The Fictional Hockey League

Critiquing hockey romance novels, of which there are many. Overthinking it is the point.

Friday, August 1, 2014

Body Check: Post 6-

Chapter Three: The Inevitable (Re)Meeting

We finally see an interaction between Hayden and her father, Presley, the team owner. They’re watching the game up in the owners’ box and Hayden is not enjoying it in any way, shape, or form. In fact, she spends most of the time lamenting to herself that she’s there and thinking about growing up with her father as a coach. She apparently idolized him and he made sure to take the time to take her to art museums and encourage her interests until she was an adult.

We also learn that her stepmother, Sheila-the-soon-to-be-ex, is only two years older than Hayden, which means I can finally pinpoint ages. Her father, Presley, we know is 57. And Sheila is 29 years his junior, making her 28 and thus Hayden 26. Which, yeah, there’s very little likelihood she could have gotten a PhD by then. (Assuming college at 17, graduation at 21, grad school with a masters in passing, she could maaaaaybe have just finished one.

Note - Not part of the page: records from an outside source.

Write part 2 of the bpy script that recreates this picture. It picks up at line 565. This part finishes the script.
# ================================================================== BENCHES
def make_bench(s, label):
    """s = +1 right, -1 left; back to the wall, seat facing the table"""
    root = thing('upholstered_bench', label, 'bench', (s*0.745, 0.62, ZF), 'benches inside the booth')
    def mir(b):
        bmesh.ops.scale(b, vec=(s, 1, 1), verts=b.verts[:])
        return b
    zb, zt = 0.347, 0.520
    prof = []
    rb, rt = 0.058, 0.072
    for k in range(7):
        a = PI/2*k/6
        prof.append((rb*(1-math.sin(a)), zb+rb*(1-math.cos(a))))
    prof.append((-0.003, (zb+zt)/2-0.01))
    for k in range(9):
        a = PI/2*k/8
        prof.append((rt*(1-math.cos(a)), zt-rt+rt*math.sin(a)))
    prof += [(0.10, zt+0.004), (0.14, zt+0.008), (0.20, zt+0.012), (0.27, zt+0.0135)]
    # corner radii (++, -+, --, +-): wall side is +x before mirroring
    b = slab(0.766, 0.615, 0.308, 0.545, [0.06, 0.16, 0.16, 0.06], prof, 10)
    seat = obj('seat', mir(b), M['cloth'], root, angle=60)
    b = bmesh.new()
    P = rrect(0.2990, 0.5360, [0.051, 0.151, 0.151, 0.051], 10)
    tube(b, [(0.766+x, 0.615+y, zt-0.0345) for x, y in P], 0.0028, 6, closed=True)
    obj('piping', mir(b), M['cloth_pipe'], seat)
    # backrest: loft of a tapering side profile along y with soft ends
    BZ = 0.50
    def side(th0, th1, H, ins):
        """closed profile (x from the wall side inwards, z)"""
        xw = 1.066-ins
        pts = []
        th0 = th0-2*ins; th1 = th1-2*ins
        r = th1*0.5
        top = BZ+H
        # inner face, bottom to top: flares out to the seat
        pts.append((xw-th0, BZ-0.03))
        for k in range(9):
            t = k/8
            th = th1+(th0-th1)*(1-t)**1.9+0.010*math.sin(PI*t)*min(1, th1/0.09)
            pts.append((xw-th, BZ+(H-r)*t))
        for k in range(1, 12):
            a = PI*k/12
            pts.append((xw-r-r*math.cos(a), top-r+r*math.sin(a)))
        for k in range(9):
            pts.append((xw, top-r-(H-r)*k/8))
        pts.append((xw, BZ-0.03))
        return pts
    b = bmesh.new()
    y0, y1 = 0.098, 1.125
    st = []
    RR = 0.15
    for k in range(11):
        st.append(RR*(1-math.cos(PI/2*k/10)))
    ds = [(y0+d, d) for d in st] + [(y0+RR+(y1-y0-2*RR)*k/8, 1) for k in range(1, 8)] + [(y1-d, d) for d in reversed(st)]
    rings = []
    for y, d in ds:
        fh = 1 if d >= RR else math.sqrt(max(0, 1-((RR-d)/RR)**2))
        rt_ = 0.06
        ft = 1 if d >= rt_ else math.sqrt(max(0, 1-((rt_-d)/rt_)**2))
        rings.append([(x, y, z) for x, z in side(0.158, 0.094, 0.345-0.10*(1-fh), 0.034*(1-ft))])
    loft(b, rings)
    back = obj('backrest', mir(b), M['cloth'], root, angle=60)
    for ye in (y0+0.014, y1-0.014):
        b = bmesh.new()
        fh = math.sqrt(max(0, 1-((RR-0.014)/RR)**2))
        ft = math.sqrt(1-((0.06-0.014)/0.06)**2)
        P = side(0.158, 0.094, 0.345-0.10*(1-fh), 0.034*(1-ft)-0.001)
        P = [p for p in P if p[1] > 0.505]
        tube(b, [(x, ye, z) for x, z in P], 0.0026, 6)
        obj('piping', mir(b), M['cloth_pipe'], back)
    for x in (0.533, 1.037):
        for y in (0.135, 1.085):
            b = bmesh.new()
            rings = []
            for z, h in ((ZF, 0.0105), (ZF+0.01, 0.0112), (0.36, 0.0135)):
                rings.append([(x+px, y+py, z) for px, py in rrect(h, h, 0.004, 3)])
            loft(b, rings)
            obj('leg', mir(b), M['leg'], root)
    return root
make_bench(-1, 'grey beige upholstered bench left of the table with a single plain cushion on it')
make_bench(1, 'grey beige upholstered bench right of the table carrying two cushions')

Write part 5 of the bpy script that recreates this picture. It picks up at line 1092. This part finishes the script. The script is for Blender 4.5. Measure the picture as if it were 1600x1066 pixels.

But we know she’s still working on it, and the text tells us she’s been teaching full time, explicitly four classes at least the previous semester.) I won’t rehash my point about academia any further, however.

Evidently, Presley had really invited Hayden to come watch the game because his lawyer wants Hayden to give a deposition since apparently she’d been there when the prenuptial agreement had been signed between her father and Sheila. The soon-to-be-ex is claiming that she was coerced into signing the prenup, so Hayden needs to go on record that Sheila was in her right mind.

By the time this conversation concludes, it’s three minutes to the end of the third period, although Presley has to explain that to Hayden. Is she incapable of looking at the scoreboard? Seriously, I get being ignorant of a sport. I have done my best to remain willfully ignorant of (American) football (and for that matter, soccer), for example. I have zero idea why men are parading up and down the field and hitting each other a lot, and most importantly, why the heck they’re stopping all the time. And I honestly don’t want to know. But I promise you, if I had been raised as a coach’s daughter, filling in my coloring books behind the team bench, I’d at least know when the game was ending. Hayden feels “stupid for asking and even stupider for not knowing” (43) and here I have to agree. I’m not saying she should have a finely tuned appreciation for the game’s nuances, such as whether a particular hit was legal or even what icing is, but to know when the period is going to end because the GIANT SCOREBOARD says so? That’s not too much to ask.

Here, let me help with a few important hockey terms, from Slap Shot:  I’m afraid I can’t help with the part where you read a scoreboard to find out how much time is left, however.

Presley offers to show Hayden around the arena post game and she reluctantly agrees. I’d like to point out that evidently she really and truly managed to ignore the entire game really well, or else Brody played really unnoticeably for a star scorer. Else surely his name would have been said by the announcer if he’d scored a goal, made an assist, or taken a penalty, or even if he was in the starting lineup. The owners’ box isn’t soundproofed—that’d be silly but also the narrative specifically mentions “a deafening buzz followed by a cheesy dancebeat” at one point (42). Again, this has to be a choice in order for the re-meet in the next scene to be a complete surprise, but it makes Hayden seem incredibly unaware (although that was already accomplished by her not knowing how to read the scoreboard.)

Post game, Brody showers, notices he’s already getting a bruise from the player he was warned about earlier in the chapter, and dresses quickly so that he can go back to Hayden’s hotel in the hopes of more sex. (Oh, less importantly, the Warriors won and are now up by two games in the first-round.) He dashes out of the locker room, “promptly colliding with a warm wall of curves” (43). I’m not really sure why that description bothers me, but it does. The narrative has described Hayden as petite (but curvy!) many times, so “wall” seems like an odd choice.

Fortunately, we don’t have one of those distrusting moments that could so easily be cleared up by asking a question – Brody actually does ask a question, saying “I thought you said you weren’t a hockey fan,” but not thinking that Hayden somehow knew who he was but was lying. Unfortunately we get the far more squicky misunderstanding when Presley calls her “sweetheart” and Brody thinks Hayden is the team owner’s mistress. “Oh, man. Had he screwed around with Houston’s mistress?” (44). Thankfully, oh so thankfully, this lasts only two paragraphs until the chapter ends with “I see you’ve met my daughter, Hayden”.

So, chapter one: meet. Chapter two: hot, different-from-everything-before sex. Chapter three: ponder and desire more of the sex and then introduce an obstacle for the couple. Yup, seems about right on pace for Harlequin.

(I would like to take this moment to say that I don’t think that this is a bad book, actually. It’s a pretty good example, so far, of its genre, but you have to like its genre to like the book. Still, it’s situated in a weird intersection of things I know a lot about and feel strongly about, so I’m having quite a lot to say.)